Quote: "If you get really low framrates in certain areas and looking into certain directions then the game engine is trying to render too many polygons from that view point. You can see how many polygons are being rendered at any point during the "test" by looking at the first number from the left that is displayed on the bottem of the screen."
Correct - this can be because FPSC sometimes appears to calculate polygon counts incorrectly and is one of the reasons that slowdowns occur when they should not.
There is no such thing as a leak in FPSC levels - though this effect could be described as such as the effect is similar to bsp engines where leaks do occur - in the same fashion as with bsp leaks the problem can be cured where such slowdowns occur I have found by looking to see if you can ascertain why and what mught cause a "leak" to occur and encompassing the offending area with a surronding completely closed and sealed outer room structure.
Some things which I have found and others have reported that cause slowdowns (reduced fps) are default ducts and corridors and also walls and such like inserted as static entities (FPSC reads through them) and not as segments. If you have any of these in slow areas - enclose them in an outer envelop of standard rooms segments and although technically you will have more walls to calculate the fps should go back to a stable 30/32 fps. It does with me.
The excessive polygon counts are seen by FPSC it seems when polygons even around corners and way out of sight are calculated by FPSC tracing and calculating polygons it sees as in view - via any unblocked or sealed route. This means that its particularly difficult to achieve a workaround in outdoor levels where FPSC could concieveably calculate every polygon in the level from any offending position.
FPSC V1 as with EA is still cabable of calculating widely varying and erratic polygon counts - i.e. from one part of a level x ploys and from another where you may think there is much less in view (and there is) a much greater number of polys.
Who knows exactly why this occurs/I doubt anyone knows the answer.
In indoor areas you can certainly have what could be described as very large open rooms with much content and action going on as long as you follow the above guidlines and close off any apparent leaks that crop up. In outdoor areas the answer seems to be much trial and error to get stability of fps - whether or not you have a great deal in view is not always the defining cause or answer due to the nature of the way FPSC seemingly erractically calculates what actually can be seen. Certainly it does not always see what you as the player sees in its polygon calculations so you have to go with the numbers it returns and try to workaround problem areas.
Everyone is aware that FPSC could do with some help in the area of fps and the erratic poly counts that can crop up that drag the game seemingly unecessarily in certain locations can be a level killer.
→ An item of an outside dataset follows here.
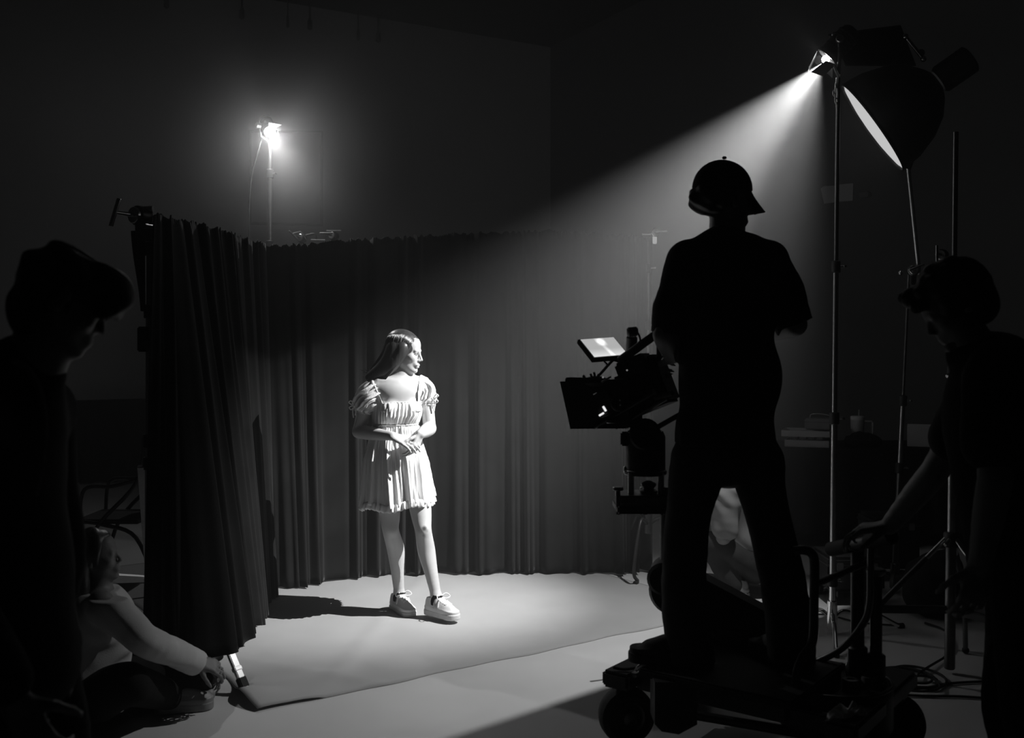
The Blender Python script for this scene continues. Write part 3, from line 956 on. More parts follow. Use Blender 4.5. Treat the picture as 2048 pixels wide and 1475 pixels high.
# ================================================================== the woman in white
WX, WY = -0.634, 5.80
W0 = V3(WX, WY, 0)
def w(x, y, z): return V3(WX + x, WY + y, z)
woman = root('person', 'woman in a short white puff-sleeved dress and sneakers standing on the grey cloth', 'person', W0)
M['skin'] = skin_mat('light_skin', 0.53, [(tuple(V3(0.142, -0.150, 0.520)), 0.008, 0.020, 0.16), (tuple(V3(0.136, -0.150, 0.478)), 0.004, 0.012, 0.6), (tuple(V3(0.158, -0.145, 0.505)), 0.004, 0.014, 0.6)])
LAT = V3(0.94, 0.342, 0); FWD = V3(0.342, -0.94, 0)
HF = V3(0.955, -0.25, -0.13)
HC_ = w(0.015, 0.0, 1.512)
Ls, Le, Lw = w(-0.172, -0.040, 1.305), w(-0.252, 0.0, 1.052), w(-0.030, -0.205, 1.043)
Rs, Re, Rw = w(0.122, 0.055, 1.315), w(0.158, 0.02, 1.068), w(0.120, -0.175, 1.052)
Lh, Lk, La = w(-0.088, -0.005, 0.85), w(-0.062, -0.035, 0.490), w(-0.022, 0.045, 0.105)
Rh, Rk, Ra = w(0.072, 0.02, 0.85), w(0.130, -0.095, 0.500), w(0.208, -0.135, 0.130)
def woman_body():
    S = SDF(w(-0.36, -0.40, 0.04), w(0.36, 0.22, 1.66), 0.0045)
    A = (LAT, FWD, UP)
    S.ell(w(-0.025, 0.0, 1.19), (0.128, 0.088, 0.165), A, 0.02)
    S.ell(w(-0.04, 0.0, 1.00), (0.112, 0.082, 0.15), A, 0.06)
    S.ell(w(-0.012, 0.01, 0.83), (0.155, 0.112, 0.15), A, 0.06)
    S.cone(w(-0.022, 0.006, 1.315) - LAT * 0.13, w(-0.022, 0.006, 1.32) + LAT * 0.135, 0.052, 0.052, 0.05)
    S.ell(w(-0.022, 0.0, 1.29) + FWD * 0.03, (0.125, 0.062, 0.07), A, 0.05)
    for q in (1, -1):
        S.ell(w(-0.022, 0, 1.178) + LAT * 0.060 * q + FWD * 0.064, (0.048, 0.044, 0.052), A, 0.03)
        S.cone(w(-0.018, 0, 1.335) + LAT * 0.02 * q + FWD * 0.058, w(-0.022, 0, 1.352) + LAT * 0.125 * q + FWD * 0.03, 0.010, 0.009, 0.018)
    # neck
    S.cone(w(-0.022, 0.018, 1.30), w(0.0, 0.010, 1.44), 0.058, 0.050, 0.035)
    S.cone(w(-0.075, 0.03, 1.335), w(-0.01, 0.016, 1.40), 0.036, 0.045, 0.03)
    S.cone(w(0.045, 0.045, 1.340), w(0.0, 0.016, 1.40), 0.034, 0.045, 0.03)
    L = head(S, HC_, HF, 0.98, chin=1.05)
    # arms
    for (a, b, c) in ((Ls, Le, Lw), (Rs, Re, Rw)):
        limb(S, [a, a.lerp(b, 0.5), b], [0.046, 0.040, 0.035])
        limb(S, [b, b.lerp(c, 0.3), b.lerp(c, 0.7), c], [0.036, 0.037, 0.029, 0.0225], 0.008)
    # hands joined in front of the waist
    hand(S, Lw, (0.88, -0.16, -0.34), (0.28, -0.62, 0.73), 0.26, 0.92, side=-1, spread=0.05, thumb=0.6)
    hand(S, Rw, (-0.30, -0.22, -0.86), (0.80, -0.55, -0.15), 0.40, 0.86, side=1, spread=0.06, thumb=0.5)
    # legs
    for (h, k, a, cv) in ((Lh, Lk, La, V3(0.010, 0.028, 0)), (Rh, Rk, Ra, V3(-0.008, 0.028, 0))):
        limb(S, [h, h.lerp(k, 0.45), h.lerp(k, 0.8), k, k.lerp(a, 0.32) + cv, k.lerp(a, 0.65) + cv * 0.5, a], [0.088, 0.071, 0.056, 0.0465, 0.0495, 0.037, 0.0285], 0.003, 7)
        S.ell(k + V3(0.006, -0.018, 0.004), (0.030, 0.031, 0.036), None, 0.02)
        S.cone(a, a + V3(0.02, -0.03, -0.05), 0.031, 0.034, 0.02)
    return S.build('body', M['skin'], woman), L
body, HL = woman_body()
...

In outdoor levels designing them out can be successful - occasionally - it wont work so you are stuck with no option but to try removing content, but be warned these areas can move around as you remove and build elsewhere so you could end up going around in circles, rather frustratingly.
An example of one form of this erratic behaviour is a City level I have where when looking directly at a single wall close up with nothing else in view at one side of the level I have unacceptably slow fps (14fps) when I cant see anything else - just the bricks in front of me. On a rooftop with most of the level and polys in view from above I have perfectly acceptable frame rates - If I add a couple of roof segments to a flat topped building in view the fps drops dramatically by around 9 fps and thats a lot when an engine has nominal fps at the best of times.
In outdoor levels the further you move from the centre of the world towards the extremities the greater the chance of high poly counts and slowdowns.
Thats what I have found anyway - hope that helps someone a little.
I would very much agree with Daniel Silverman whos opinion I respect very much.